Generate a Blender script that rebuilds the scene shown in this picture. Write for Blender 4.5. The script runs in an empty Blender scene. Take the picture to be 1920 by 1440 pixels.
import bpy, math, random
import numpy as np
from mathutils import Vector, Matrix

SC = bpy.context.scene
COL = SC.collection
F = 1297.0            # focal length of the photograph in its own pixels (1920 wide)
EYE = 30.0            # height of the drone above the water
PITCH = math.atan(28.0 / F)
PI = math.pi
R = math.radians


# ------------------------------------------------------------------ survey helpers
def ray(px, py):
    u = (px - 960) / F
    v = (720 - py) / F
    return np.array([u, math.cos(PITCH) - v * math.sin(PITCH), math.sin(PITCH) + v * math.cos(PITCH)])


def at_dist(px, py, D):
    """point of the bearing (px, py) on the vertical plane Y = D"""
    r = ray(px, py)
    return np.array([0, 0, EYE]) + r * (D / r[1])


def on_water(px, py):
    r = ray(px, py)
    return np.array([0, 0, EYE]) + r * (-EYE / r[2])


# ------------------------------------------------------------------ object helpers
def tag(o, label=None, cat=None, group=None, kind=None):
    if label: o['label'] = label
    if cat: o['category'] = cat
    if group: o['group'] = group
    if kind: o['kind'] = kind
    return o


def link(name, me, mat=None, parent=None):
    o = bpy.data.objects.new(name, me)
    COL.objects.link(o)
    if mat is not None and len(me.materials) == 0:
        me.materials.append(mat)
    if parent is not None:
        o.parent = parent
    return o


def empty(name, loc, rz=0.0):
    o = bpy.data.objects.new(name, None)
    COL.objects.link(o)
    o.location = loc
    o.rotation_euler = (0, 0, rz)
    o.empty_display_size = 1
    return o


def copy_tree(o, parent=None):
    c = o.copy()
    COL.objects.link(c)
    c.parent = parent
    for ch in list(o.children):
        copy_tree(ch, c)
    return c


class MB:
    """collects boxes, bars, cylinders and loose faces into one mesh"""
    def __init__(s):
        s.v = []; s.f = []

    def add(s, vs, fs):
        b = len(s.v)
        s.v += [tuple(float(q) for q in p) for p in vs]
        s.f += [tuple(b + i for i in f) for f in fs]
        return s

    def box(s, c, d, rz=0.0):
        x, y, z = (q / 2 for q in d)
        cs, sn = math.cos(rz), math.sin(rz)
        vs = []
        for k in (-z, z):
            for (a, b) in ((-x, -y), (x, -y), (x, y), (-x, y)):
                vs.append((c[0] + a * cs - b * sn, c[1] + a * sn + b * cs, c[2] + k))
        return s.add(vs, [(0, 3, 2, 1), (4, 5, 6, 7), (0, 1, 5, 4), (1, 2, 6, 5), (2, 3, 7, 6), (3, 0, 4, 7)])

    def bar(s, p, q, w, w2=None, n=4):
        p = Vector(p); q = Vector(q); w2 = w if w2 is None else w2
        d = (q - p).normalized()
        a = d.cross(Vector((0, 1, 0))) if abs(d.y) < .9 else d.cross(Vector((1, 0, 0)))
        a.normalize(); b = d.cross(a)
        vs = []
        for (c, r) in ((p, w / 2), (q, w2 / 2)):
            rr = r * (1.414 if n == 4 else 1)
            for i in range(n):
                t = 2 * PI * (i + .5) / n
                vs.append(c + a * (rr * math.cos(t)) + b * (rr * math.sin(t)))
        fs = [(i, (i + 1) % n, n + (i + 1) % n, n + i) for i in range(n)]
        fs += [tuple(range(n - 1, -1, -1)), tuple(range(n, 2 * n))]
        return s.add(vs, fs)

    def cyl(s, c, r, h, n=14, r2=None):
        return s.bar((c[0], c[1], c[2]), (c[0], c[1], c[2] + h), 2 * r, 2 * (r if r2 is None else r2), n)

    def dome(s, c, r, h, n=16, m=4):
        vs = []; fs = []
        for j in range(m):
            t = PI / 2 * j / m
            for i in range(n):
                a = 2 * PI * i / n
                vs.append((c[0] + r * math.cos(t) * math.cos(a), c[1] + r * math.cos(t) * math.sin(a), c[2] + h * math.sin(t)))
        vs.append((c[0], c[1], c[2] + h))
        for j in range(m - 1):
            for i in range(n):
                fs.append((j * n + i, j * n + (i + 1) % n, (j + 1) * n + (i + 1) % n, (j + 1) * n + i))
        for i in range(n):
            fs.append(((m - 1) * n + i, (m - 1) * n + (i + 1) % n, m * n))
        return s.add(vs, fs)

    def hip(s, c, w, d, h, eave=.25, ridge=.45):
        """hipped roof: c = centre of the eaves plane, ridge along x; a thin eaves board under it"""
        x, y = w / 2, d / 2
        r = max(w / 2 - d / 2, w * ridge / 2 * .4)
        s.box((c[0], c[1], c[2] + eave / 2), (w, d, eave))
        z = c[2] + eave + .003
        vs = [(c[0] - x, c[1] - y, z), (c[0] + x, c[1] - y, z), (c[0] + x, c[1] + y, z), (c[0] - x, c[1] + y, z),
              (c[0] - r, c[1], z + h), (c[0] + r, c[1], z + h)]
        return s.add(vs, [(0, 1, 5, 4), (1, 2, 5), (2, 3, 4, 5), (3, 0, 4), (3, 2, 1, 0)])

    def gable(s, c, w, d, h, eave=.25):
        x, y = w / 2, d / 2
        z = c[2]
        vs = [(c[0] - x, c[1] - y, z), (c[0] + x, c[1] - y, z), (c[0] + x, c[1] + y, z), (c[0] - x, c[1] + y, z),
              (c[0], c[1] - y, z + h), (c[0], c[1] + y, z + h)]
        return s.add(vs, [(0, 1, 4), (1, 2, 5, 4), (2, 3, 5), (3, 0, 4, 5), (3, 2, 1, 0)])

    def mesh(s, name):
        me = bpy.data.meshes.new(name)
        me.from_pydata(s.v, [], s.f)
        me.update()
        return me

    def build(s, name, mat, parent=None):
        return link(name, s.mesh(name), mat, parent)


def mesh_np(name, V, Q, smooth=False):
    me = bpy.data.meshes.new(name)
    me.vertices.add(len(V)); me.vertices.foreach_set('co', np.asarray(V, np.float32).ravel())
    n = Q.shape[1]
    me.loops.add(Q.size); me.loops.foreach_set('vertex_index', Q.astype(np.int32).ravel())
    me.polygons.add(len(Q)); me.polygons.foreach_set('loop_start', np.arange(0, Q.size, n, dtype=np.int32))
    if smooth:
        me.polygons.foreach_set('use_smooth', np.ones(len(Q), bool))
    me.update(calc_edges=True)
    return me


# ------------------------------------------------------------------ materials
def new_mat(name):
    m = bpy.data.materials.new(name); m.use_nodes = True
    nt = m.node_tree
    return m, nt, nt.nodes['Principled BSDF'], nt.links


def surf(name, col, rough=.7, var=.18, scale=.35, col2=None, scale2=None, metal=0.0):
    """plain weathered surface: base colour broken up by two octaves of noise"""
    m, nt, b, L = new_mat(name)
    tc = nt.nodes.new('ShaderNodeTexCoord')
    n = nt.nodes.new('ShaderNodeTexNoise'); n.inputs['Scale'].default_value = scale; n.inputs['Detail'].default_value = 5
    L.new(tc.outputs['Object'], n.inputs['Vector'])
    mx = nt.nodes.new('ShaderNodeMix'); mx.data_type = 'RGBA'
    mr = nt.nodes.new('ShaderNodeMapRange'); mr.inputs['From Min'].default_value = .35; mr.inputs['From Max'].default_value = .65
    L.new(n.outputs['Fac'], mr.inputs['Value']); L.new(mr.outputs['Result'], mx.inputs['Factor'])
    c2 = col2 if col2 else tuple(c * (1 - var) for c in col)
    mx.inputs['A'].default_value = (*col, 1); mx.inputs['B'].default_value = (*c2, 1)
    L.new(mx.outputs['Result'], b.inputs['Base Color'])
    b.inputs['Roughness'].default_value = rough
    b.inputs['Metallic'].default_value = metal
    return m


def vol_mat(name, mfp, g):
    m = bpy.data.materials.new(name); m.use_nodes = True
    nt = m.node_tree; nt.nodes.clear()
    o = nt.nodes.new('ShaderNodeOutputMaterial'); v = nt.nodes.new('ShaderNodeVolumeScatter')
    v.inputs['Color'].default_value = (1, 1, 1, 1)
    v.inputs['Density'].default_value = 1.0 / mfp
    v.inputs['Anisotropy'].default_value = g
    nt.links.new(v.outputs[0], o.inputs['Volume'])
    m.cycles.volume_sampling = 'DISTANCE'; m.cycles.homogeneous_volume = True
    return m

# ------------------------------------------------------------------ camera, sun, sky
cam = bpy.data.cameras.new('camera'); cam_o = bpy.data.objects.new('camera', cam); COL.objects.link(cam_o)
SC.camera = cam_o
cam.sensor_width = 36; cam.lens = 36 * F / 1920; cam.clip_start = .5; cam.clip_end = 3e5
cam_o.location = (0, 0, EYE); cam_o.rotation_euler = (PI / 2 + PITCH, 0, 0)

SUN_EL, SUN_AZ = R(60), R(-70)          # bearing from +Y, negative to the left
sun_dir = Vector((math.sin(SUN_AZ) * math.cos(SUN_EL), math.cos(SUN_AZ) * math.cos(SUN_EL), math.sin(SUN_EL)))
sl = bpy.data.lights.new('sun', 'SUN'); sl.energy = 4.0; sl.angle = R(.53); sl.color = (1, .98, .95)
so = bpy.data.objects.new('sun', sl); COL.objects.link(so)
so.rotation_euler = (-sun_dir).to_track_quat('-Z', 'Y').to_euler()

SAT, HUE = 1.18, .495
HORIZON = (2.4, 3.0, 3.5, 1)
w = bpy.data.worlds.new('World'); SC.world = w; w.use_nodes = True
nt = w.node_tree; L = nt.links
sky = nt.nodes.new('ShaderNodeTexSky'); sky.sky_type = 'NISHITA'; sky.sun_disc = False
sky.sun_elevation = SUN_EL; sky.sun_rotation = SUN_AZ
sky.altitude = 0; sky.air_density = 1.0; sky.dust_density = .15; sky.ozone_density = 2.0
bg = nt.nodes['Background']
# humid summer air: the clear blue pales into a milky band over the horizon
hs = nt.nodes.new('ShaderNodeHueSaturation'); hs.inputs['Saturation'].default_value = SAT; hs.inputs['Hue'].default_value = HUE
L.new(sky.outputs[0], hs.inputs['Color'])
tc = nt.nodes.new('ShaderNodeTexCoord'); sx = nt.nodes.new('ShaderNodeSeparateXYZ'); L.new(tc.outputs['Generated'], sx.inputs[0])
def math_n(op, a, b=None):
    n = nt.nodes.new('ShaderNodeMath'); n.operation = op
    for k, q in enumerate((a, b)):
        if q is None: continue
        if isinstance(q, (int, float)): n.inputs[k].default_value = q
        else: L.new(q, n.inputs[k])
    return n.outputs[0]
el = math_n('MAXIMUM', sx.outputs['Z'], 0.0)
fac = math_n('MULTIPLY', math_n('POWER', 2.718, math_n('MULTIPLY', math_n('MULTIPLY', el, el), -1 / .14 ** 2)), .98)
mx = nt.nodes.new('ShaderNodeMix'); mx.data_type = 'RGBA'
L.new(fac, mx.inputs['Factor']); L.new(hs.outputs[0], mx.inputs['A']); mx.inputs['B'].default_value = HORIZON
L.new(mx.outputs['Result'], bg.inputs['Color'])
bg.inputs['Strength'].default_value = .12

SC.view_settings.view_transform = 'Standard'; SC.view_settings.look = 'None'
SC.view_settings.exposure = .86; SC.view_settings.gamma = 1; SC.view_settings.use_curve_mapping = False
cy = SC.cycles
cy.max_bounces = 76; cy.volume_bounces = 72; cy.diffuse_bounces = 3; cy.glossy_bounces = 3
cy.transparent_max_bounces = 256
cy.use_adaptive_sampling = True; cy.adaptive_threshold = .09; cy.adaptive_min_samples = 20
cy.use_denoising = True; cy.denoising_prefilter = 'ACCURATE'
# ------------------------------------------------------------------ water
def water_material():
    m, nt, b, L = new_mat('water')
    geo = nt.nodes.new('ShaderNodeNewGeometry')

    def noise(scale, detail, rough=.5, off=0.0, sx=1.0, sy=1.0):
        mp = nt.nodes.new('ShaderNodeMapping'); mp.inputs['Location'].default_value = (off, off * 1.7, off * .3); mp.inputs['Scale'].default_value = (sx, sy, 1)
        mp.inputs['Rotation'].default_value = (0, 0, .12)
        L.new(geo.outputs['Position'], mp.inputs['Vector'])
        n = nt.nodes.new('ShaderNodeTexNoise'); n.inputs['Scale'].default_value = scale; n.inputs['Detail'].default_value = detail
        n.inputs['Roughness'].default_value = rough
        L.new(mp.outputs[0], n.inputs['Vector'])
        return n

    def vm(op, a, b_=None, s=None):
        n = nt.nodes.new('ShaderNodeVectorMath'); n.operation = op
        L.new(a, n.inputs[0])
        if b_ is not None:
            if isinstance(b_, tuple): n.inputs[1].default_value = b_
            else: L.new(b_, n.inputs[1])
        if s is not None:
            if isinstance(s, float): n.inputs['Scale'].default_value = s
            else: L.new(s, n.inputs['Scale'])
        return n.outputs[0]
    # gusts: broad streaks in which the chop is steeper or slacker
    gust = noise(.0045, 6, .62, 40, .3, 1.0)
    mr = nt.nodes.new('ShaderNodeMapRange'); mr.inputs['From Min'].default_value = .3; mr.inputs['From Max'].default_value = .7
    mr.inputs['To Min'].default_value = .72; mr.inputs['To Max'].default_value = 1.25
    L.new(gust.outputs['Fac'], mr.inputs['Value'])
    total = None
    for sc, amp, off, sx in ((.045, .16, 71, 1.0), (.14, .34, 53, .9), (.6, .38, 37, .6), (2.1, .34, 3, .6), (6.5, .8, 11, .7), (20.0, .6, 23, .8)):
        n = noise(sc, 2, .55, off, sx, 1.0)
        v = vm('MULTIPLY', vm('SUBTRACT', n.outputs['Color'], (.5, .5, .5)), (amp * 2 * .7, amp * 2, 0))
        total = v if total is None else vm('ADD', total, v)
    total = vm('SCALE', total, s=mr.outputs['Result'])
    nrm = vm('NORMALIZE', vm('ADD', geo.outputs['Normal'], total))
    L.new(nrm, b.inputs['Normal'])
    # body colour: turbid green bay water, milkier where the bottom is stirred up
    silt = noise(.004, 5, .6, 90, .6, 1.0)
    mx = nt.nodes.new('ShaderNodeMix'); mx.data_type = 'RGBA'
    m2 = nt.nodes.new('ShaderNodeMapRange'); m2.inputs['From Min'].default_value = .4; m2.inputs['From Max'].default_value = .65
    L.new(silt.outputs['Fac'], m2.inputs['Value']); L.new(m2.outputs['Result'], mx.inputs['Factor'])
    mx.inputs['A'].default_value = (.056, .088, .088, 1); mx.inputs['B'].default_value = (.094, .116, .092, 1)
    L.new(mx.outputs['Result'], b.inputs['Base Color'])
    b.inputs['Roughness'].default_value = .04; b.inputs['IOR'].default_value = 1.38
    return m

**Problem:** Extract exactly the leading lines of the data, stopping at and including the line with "R = math.radians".

**Result for this exercise:**
Generate a Blender script that rebuilds the scene shown in this picture. Write for Blender 4.5. The script runs in an empty Blender scene. Take the picture to be 1920 by 1440 pixels.
import bpy, math, random
import numpy as np
from mathutils import Vector, Matrix

SC = bpy.context.scene
COL = SC.collection
F = 1297.0            # focal length of the photograph in its own pixels (1920 wide)
EYE = 30.0            # height of the drone above the water
PITCH = math.atan(28.0 / F)
PI = math.pi
R = math.radians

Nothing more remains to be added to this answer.